§ **Working data**

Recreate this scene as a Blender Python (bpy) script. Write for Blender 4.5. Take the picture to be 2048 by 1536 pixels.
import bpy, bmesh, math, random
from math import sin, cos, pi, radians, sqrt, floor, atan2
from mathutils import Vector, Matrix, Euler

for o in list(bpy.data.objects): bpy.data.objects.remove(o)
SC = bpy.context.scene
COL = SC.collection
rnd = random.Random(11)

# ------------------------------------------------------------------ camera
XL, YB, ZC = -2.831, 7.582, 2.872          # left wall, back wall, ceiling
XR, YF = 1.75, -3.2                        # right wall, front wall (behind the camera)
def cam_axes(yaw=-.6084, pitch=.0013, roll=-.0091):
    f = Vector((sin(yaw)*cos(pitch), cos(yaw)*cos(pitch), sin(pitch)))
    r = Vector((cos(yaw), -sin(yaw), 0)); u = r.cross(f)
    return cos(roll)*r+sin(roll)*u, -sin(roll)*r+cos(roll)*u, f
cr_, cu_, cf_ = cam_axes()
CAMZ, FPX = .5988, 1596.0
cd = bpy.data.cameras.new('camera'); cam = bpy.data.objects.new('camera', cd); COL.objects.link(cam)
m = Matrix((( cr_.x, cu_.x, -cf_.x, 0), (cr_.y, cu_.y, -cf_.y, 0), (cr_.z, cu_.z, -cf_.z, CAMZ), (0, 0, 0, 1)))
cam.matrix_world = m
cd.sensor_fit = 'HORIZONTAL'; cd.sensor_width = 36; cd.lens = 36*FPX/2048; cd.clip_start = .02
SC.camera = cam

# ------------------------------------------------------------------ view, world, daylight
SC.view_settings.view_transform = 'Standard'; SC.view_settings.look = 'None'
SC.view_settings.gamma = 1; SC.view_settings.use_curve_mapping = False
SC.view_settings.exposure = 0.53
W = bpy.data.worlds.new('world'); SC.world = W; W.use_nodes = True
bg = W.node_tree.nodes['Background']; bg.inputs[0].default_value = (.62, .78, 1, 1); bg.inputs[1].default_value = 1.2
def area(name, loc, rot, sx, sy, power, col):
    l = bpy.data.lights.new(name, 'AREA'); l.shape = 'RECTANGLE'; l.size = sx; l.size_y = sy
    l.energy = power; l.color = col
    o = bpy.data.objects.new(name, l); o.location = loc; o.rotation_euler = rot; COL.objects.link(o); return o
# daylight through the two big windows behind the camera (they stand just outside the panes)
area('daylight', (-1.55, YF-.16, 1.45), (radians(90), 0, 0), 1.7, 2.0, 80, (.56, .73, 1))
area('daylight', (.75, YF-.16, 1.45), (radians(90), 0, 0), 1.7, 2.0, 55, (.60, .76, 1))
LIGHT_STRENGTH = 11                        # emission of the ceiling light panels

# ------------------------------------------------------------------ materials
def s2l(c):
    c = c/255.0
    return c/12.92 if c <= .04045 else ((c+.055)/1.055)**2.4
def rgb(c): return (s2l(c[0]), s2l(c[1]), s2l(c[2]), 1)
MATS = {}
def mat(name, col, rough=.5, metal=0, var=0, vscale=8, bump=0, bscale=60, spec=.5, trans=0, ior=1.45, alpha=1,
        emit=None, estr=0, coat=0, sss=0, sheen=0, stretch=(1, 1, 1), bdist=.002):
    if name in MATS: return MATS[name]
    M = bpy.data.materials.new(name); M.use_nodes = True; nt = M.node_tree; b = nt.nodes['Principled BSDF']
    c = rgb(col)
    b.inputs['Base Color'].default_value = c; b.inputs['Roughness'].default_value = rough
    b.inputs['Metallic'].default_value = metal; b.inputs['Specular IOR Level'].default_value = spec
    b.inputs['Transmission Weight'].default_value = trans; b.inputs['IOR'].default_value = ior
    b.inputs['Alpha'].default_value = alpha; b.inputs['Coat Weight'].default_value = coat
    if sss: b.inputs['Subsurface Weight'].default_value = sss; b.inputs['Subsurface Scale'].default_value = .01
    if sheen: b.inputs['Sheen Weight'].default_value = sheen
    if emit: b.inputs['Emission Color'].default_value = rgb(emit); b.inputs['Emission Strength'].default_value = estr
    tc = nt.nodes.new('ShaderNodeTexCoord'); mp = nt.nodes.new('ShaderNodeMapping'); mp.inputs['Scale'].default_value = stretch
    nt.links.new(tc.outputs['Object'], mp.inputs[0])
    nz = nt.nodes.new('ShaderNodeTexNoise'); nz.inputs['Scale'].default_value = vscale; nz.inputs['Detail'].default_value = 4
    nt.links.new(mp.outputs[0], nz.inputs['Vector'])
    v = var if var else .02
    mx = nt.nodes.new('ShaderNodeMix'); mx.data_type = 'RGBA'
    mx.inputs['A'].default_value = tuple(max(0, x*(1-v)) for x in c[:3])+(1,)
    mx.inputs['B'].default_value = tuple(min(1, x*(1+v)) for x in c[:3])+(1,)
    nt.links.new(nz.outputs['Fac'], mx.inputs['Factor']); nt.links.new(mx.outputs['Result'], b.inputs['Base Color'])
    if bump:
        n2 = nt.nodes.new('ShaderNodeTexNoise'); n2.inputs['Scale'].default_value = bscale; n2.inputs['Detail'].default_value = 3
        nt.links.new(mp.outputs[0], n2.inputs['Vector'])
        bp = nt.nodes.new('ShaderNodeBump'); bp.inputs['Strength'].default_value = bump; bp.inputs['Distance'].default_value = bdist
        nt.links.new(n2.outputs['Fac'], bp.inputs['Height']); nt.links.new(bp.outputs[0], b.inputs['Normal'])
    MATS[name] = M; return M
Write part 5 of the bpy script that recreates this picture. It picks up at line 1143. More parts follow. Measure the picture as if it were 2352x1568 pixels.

§ **Directive**
Please transcribe, exactly and with nothing added, the lines from the first line of the material above through the line that contains "SC.camera = cam".

§ **Task response**
Recreate this scene as a Blender Python (bpy) script. Write for Blender 4.5. Take the picture to be 2048 by 1536 pixels.
import bpy, bmesh, math, random
from math import sin, cos, pi, radians, sqrt, floor, atan2
from mathutils import Vector, Matrix, Euler

for o in list(bpy.data.objects): bpy.data.objects.remove(o)
SC = bpy.context.scene
COL = SC.collection
rnd = random.Random(11)

# ------------------------------------------------------------------ camera
XL, YB, ZC = -2.831, 7.582, 2.872          # left wall, back wall, ceiling
XR, YF = 1.75, -3.2                        # right wall, front wall (behind the camera)
def cam_axes(yaw=-.6084, pitch=.0013, roll=-.0091):
    f = Vector((sin(yaw)*cos(pitch), cos(yaw)*cos(pitch), sin(pitch)))
    r = Vector((cos(yaw), -sin(yaw), 0)); u = r.cross(f)
    return cos(roll)*r+sin(roll)*u, -sin(roll)*r+cos(roll)*u, f
cr_, cu_, cf_ = cam_axes()
CAMZ, FPX = .5988, 1596.0
cd = bpy.data.cameras.new('camera'); cam = bpy.data.objects.new('camera', cd); COL.objects.link(cam)
m = Matrix((( cr_.x, cu_.x, -cf_.x, 0), (cr_.y, cu_.y, -cf_.y, 0), (cr_.z, cu_.z, -cf_.z, CAMZ), (0, 0, 0, 1)))
cam.matrix_world = m
cd.sensor_fit = 'HORIZONTAL'; cd.sensor_width = 36; cd.lens = 36*FPX/2048; cd.clip_start = .02
SC.camera = cam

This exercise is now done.